_The problem_: Could every line of the data be printed exactly as it reads?
Start
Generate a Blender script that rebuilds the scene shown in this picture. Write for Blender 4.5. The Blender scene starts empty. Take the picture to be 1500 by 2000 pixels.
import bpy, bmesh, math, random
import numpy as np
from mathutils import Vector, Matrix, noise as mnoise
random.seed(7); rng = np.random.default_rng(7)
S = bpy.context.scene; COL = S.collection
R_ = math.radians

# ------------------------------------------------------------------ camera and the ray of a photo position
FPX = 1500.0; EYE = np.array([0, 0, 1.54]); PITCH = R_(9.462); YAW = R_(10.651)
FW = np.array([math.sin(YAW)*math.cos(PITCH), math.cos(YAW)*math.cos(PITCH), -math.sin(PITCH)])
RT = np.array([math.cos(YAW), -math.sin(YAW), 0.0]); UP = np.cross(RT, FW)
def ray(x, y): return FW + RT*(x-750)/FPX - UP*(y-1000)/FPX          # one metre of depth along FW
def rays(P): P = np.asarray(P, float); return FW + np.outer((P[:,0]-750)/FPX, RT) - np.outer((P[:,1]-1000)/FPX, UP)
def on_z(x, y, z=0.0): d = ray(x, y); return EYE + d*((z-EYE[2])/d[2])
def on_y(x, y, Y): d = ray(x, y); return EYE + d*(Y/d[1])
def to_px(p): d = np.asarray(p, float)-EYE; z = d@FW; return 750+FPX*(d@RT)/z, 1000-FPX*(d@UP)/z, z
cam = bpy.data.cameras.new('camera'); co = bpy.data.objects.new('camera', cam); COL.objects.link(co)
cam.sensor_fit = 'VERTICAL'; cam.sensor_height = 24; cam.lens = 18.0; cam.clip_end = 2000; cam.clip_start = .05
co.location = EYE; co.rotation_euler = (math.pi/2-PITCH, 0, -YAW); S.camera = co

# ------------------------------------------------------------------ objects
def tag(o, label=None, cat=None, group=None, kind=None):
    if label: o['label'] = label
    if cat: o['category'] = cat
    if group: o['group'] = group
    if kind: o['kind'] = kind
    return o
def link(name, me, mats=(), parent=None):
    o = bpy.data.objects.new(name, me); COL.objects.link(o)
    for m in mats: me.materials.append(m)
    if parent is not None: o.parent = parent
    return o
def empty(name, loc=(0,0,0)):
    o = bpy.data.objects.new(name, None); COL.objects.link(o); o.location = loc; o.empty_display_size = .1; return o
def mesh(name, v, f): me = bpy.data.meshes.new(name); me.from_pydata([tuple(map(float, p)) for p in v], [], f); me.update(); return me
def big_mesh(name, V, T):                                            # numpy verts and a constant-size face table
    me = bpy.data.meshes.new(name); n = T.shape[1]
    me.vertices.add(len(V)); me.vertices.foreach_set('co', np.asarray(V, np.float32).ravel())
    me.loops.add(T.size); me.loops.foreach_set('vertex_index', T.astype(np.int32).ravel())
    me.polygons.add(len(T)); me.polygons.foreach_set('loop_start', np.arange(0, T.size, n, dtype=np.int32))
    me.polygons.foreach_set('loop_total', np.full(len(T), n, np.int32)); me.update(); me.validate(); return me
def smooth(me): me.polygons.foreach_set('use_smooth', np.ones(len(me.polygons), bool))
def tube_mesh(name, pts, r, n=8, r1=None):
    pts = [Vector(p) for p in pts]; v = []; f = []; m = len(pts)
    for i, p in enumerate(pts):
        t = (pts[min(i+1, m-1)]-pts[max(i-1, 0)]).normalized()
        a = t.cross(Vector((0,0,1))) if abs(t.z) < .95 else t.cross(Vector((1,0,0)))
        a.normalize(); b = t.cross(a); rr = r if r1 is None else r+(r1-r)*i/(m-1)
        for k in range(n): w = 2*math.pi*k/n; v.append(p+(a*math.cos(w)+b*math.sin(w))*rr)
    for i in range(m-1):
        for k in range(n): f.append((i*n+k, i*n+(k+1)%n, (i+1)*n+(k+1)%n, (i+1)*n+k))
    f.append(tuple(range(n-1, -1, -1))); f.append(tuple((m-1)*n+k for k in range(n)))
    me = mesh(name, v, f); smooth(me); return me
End
_Result for this task_:
Generate a Blender script that rebuilds the scene shown in this picture. Write for Blender 4.5. The Blender scene starts empty. Take the picture to be 1500 by 2000 pixels.
import bpy, bmesh, math, random
import numpy as np
from mathutils import Vector, Matrix, noise as mnoise
random.seed(7); rng = np.random.default_rng(7)
S = bpy.context.scene; COL = S.collection
R_ = math.radians

# ------------------------------------------------------------------ camera and the ray of a photo position
FPX = 1500.0; EYE = np.array([0, 0, 1.54]); PITCH = R_(9.462); YAW = R_(10.651)
FW = np.array([math.sin(YAW)*math.cos(PITCH), math.cos(YAW)*math.cos(PITCH), -math.sin(PITCH)])
RT = np.array([math.cos(YAW), -math.sin(YAW), 0.0]); UP = np.cross(RT, FW)
def ray(x, y): return FW + RT*(x-750)/FPX - UP*(y-1000)/FPX          # one metre of depth along FW
def rays(P): P = np.asarray(P, float); return FW + np.outer((P[:,0]-750)/FPX, RT) - np.outer((P[:,1]-1000)/FPX, UP)
def on_z(x, y, z=0.0): d = ray(x, y); return EYE + d*((z-EYE[2])/d[2])
def on_y(x, y, Y): d = ray(x, y); return EYE + d*(Y/d[1])
def to_px(p): d = np.asarray(p, float)-EYE; z = d@FW; return 750+FPX*(d@RT)/z, 1000-FPX*(d@UP)/z, z
cam = bpy.data.cameras.new('camera'); co = bpy.data.objects.new('camera', cam); COL.objects.link(co)
cam.sensor_fit = 'VERTICAL'; cam.sensor_height = 24; cam.lens = 18.0; cam.clip_end = 2000; cam.clip_start = .05
co.location = EYE; co.rotation_euler = (math.pi/2-PITCH, 0, -YAW); S.camera = co

# ------------------------------------------------------------------ objects
def tag(o, label=None, cat=None, group=None, kind=None):
    if label: o['label'] = label
    if cat: o['category'] = cat
    if group: o['group'] = group
    if kind: o['kind'] = kind
    return o
def link(name, me, mats=(), parent=None):
    o = bpy.data.objects.new(name, me); COL.objects.link(o)
    for m in mats: me.materials.append(m)
    if parent is not None: o.parent = parent
    return o
def empty(name, loc=(0,0,0)):
    o = bpy.data.objects.new(name, None); COL.objects.link(o); o.location = loc; o.empty_display_size = .1; return o
def mesh(name, v, f): me = bpy.data.meshes.new(name); me.from_pydata([tuple(map(float, p)) for p in v], [], f); me.update(); return me
def big_mesh(name, V, T):                                            # numpy verts and a constant-size face table
    me = bpy.data.meshes.new(name); n = T.shape[1]
    me.vertices.add(len(V)); me.vertices.foreach_set('co', np.asarray(V, np.float32).ravel())
    me.loops.add(T.size); me.loops.foreach_set('vertex_index', T.astype(np.int32).ravel())
    me.polygons.add(len(T)); me.polygons.foreach_set('loop_start', np.arange(0, T.size, n, dtype=np.int32))
    me.polygons.foreach_set('loop_total', np.full(len(T), n, np.int32)); me.update(); me.validate(); return me
def smooth(me): me.polygons.foreach_set('use_smooth', np.ones(len(me.polygons), bool))
def tube_mesh(name, pts, r, n=8, r1=None):
    pts = [Vector(p) for p in pts]; v = []; f = []; m = len(pts)
    for i, p in enumerate(pts):
        t = (pts[min(i+1, m-1)]-pts[max(i-1, 0)]).normalized()
        a = t.cross(Vector((0,0,1))) if abs(t.z) < .95 else t.cross(Vector((1,0,0)))
        a.normalize(); b = t.cross(a); rr = r if r1 is None else r+(r1-r)*i/(m-1)
        for k in range(n): w = 2*math.pi*k/n; v.append(p+(a*math.cos(w)+b*math.sin(w))*rr)
    for i in range(m-1):
        for k in range(n): f.append((i*n+k, i*n+(k+1)%n, (i+1)*n+(k+1)%n, (i+1)*n+k))
    f.append(tuple(range(n-1, -1, -1))); f.append(tuple((m-1)*n+k for k in range(n)))
    me = mesh(name, v, f); smooth(me); return me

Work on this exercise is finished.